--- start ---
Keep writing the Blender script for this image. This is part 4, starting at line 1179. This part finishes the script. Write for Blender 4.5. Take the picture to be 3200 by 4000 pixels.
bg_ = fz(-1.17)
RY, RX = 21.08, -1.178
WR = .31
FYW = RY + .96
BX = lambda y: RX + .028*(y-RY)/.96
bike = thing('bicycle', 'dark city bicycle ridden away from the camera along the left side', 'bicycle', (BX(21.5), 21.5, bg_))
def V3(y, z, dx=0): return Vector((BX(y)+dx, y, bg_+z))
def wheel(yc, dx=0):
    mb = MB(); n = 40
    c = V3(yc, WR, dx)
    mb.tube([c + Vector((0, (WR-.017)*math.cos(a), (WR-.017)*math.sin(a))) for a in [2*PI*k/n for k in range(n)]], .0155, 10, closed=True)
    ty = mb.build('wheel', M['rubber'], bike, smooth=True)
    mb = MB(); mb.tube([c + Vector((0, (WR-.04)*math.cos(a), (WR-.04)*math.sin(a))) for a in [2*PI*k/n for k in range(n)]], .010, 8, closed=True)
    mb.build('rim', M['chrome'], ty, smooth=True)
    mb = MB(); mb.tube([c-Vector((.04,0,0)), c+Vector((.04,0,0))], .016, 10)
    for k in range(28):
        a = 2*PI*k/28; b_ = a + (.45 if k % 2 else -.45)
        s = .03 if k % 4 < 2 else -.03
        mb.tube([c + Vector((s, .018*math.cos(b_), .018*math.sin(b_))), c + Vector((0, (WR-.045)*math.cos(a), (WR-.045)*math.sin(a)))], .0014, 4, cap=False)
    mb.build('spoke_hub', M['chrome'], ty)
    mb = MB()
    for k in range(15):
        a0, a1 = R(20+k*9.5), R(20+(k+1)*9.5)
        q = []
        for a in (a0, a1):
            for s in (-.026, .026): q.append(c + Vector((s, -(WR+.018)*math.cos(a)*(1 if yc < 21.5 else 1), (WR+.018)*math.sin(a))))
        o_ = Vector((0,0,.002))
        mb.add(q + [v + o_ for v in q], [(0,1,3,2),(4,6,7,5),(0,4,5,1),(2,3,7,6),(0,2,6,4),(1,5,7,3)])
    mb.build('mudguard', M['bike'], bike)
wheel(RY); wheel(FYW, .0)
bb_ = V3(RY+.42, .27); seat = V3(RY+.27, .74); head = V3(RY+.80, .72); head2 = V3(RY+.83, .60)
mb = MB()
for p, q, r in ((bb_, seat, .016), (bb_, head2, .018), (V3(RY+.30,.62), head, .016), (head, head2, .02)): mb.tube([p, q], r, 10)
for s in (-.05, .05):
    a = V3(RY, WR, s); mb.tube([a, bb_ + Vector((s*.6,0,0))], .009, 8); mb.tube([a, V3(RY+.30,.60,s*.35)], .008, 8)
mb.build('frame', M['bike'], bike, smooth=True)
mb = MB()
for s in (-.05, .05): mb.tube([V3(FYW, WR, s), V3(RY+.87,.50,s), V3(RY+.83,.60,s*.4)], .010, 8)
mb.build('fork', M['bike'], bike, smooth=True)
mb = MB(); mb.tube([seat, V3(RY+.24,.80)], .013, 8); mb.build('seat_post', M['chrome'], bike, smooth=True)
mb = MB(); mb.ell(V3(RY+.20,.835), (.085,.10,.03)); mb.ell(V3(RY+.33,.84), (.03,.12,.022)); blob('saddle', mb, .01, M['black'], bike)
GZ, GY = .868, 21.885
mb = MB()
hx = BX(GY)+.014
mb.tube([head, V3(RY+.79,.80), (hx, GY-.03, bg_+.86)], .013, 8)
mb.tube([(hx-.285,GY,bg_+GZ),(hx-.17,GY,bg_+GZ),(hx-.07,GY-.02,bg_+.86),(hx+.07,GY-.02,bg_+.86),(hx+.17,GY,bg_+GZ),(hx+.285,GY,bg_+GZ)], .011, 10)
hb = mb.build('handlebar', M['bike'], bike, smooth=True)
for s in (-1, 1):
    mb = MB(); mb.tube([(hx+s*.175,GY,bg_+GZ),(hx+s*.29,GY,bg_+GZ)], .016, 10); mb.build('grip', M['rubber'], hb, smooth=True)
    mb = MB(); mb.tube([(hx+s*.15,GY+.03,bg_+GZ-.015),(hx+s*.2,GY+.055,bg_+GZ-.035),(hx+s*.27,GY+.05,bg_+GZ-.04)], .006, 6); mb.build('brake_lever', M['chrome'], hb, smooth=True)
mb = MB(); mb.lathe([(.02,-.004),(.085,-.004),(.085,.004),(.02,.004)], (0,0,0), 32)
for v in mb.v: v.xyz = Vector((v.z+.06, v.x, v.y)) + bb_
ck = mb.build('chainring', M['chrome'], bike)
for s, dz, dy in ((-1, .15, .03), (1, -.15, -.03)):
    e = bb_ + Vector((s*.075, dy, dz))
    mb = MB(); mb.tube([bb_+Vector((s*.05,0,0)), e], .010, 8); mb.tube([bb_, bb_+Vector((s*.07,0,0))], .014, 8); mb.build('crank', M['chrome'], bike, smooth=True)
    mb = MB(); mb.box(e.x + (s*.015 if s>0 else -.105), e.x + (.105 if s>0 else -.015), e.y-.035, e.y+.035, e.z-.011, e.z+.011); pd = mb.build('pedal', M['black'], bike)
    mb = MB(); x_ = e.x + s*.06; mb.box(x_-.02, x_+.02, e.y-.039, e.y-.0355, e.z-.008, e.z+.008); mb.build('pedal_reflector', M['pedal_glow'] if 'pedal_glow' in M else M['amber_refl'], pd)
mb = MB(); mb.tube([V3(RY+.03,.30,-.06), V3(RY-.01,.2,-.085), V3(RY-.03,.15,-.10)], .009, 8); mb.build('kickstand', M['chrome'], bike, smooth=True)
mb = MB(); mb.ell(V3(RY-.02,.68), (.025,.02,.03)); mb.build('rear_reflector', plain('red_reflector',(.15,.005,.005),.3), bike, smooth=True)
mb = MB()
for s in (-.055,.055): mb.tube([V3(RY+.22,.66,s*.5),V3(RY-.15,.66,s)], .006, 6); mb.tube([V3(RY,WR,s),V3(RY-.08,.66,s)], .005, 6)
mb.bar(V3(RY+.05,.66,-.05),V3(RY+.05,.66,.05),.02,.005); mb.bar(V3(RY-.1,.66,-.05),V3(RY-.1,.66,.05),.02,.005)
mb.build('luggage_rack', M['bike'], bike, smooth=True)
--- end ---
§ AIM
Extract each line of the listing above, copying it word for word.

§ OUTPUT
Keep writing the Blender script for this image. This is part 4, starting at line 1179. This part finishes the script. Write for Blender 4.5. Take the picture to be 3200 by 4000 pixels.
bg_ = fz(-1.17)
RY, RX = 21.08, -1.178
WR = .31
FYW = RY + .96
BX = lambda y: RX + .028*(y-RY)/.96
bike = thing('bicycle', 'dark city bicycle ridden away from the camera along the left side', 'bicycle', (BX(21.5), 21.5, bg_))
def V3(y, z, dx=0): return Vector((BX(y)+dx, y, bg_+z))
def wheel(yc, dx=0):
    mb = MB(); n = 40
    c = V3(yc, WR, dx)
    mb.tube([c + Vector((0, (WR-.017)*math.cos(a), (WR-.017)*math.sin(a))) for a in [2*PI*k/n for k in range(n)]], .0155, 10, closed=True)
    ty = mb.build('wheel', M['rubber'], bike, smooth=True)
    mb = MB(); mb.tube([c + Vector((0, (WR-.04)*math.cos(a), (WR-.04)*math.sin(a))) for a in [2*PI*k/n for k in range(n)]], .010, 8, closed=True)
    mb.build('rim', M['chrome'], ty, smooth=True)
    mb = MB(); mb.tube([c-Vector((.04,0,0)), c+Vector((.04,0,0))], .016, 10)
    for k in range(28):
        a = 2*PI*k/28; b_ = a + (.45 if k % 2 else -.45)
        s = .03 if k % 4 < 2 else -.03
        mb.tube([c + Vector((s, .018*math.cos(b_), .018*math.sin(b_))), c + Vector((0, (WR-.045)*math.cos(a), (WR-.045)*math.sin(a)))], .0014, 4, cap=False)
    mb.build('spoke_hub', M['chrome'], ty)
    mb = MB()
    for k in range(15):
        a0, a1 = R(20+k*9.5), R(20+(k+1)*9.5)
        q = []
        for a in (a0, a1):
            for s in (-.026, .026): q.append(c + Vector((s, -(WR+.018)*math.cos(a)*(1 if yc < 21.5 else 1), (WR+.018)*math.sin(a))))
        o_ = Vector((0,0,.002))
        mb.add(q + [v + o_ for v in q], [(0,1,3,2),(4,6,7,5),(0,4,5,1),(2,3,7,6),(0,2,6,4),(1,5,7,3)])
    mb.build('mudguard', M['bike'], bike)
wheel(RY); wheel(FYW, .0)
bb_ = V3(RY+.42, .27); seat = V3(RY+.27, .74); head = V3(RY+.80, .72); head2 = V3(RY+.83, .60)
mb = MB()
for p, q, r in ((bb_, seat, .016), (bb_, head2, .018), (V3(RY+.30,.62), head, .016), (head, head2, .02)): mb.tube([p, q], r, 10)
for s in (-.05, .05):
    a = V3(RY, WR, s); mb.tube([a, bb_ + Vector((s*.6,0,0))], .009, 8); mb.tube([a, V3(RY+.30,.60,s*.35)], .008, 8)
mb.build('frame', M['bike'], bike, smooth=True)
mb = MB()
for s in (-.05, .05): mb.tube([V3(FYW, WR, s), V3(RY+.87,.50,s), V3(RY+.83,.60,s*.4)], .010, 8)
mb.build('fork', M['bike'], bike, smooth=True)
mb = MB(); mb.tube([seat, V3(RY+.24,.80)], .013, 8); mb.build('seat_post', M['chrome'], bike, smooth=True)
mb = MB(); mb.ell(V3(RY+.20,.835), (.085,.10,.03)); mb.ell(V3(RY+.33,.84), (.03,.12,.022)); blob('saddle', mb, .01, M['black'], bike)
GZ, GY = .868, 21.885
mb = MB()
hx = BX(GY)+.014
mb.tube([head, V3(RY+.79,.80), (hx, GY-.03, bg_+.86)], .013, 8)
mb.tube([(hx-.285,GY,bg_+GZ),(hx-.17,GY,bg_+GZ),(hx-.07,GY-.02,bg_+.86),(hx+.07,GY-.02,bg_+.86),(hx+.17,GY,bg_+GZ),(hx+.285,GY,bg_+GZ)], .011, 10)
hb = mb.build('handlebar', M['bike'], bike, smooth=True)
for s in (-1, 1):
    mb = MB(); mb.tube([(hx+s*.175,GY,bg_+GZ),(hx+s*.29,GY,bg_+GZ)], .016, 10); mb.build('grip', M['rubber'], hb, smooth=True)
    mb = MB(); mb.tube([(hx+s*.15,GY+.03,bg_+GZ-.015),(hx+s*.2,GY+.055,bg_+GZ-.035),(hx+s*.27,GY+.05,bg_+GZ-.04)], .006, 6); mb.build('brake_lever', M['chrome'], hb, smooth=True)
mb = MB(); mb.lathe([(.02,-.004),(.085,-.004),(.085,.004),(.02,.004)], (0,0,0), 32)
for v in mb.v: v.xyz = Vector((v.z+.06, v.x, v.y)) + bb_
ck = mb.build('chainring', M['chrome'], bike)
for s, dz, dy in ((-1, .15, .03), (1, -.15, -.03)):
    e = bb_ + Vector((s*.075, dy, dz))
    mb = MB(); mb.tube([bb_+Vector((s*.05,0,0)), e], .010, 8); mb.tube([bb_, bb_+Vector((s*.07,0,0))], .014, 8); mb.build('crank', M['chrome'], bike, smooth=True)
    mb = MB(); mb.box(e.x + (s*.015 if s>0 else -.105), e.x + (.105 if s>0 else -.015), e.y-.035, e.y+.035, e.z-.011, e.z+.011); pd = mb.build('pedal', M['black'], bike)
    mb = MB(); x_ = e.x + s*.06; mb.box(x_-.02, x_+.02, e.y-.039, e.y-.0355, e.z-.008, e.z+.008); mb.build('pedal_reflector', M['pedal_glow'] if 'pedal_glow' in M else M['amber_refl'], pd)
mb = MB(); mb.tube([V3(RY+.03,.30,-.06), V3(RY-.01,.2,-.085), V3(RY-.03,.15,-.10)], .009, 8); mb.build('kickstand', M['chrome'], bike, smooth=True)
mb = MB(); mb.ell(V3(RY-.02,.68), (.025,.02,.03)); mb.build('rear_reflector', plain('red_reflector',(.15,.005,.005),.3), bike, smooth=True)
mb = MB()
for s in (-.055,.055): mb.tube([V3(RY+.22,.66,s*.5),V3(RY-.15,.66,s)], .006, 6); mb.tube([V3(RY,WR,s),V3(RY-.08,.66,s)], .005, 6)
mb.bar(V3(RY+.05,.66,-.05),V3(RY+.05,.66,.05),.02,.005); mb.bar(V3(RY-.1,.66,-.05),V3(RY-.1,.66,.05),.02,.005)
mb.build('luggage_rack', M['bike'], bike, smooth=True)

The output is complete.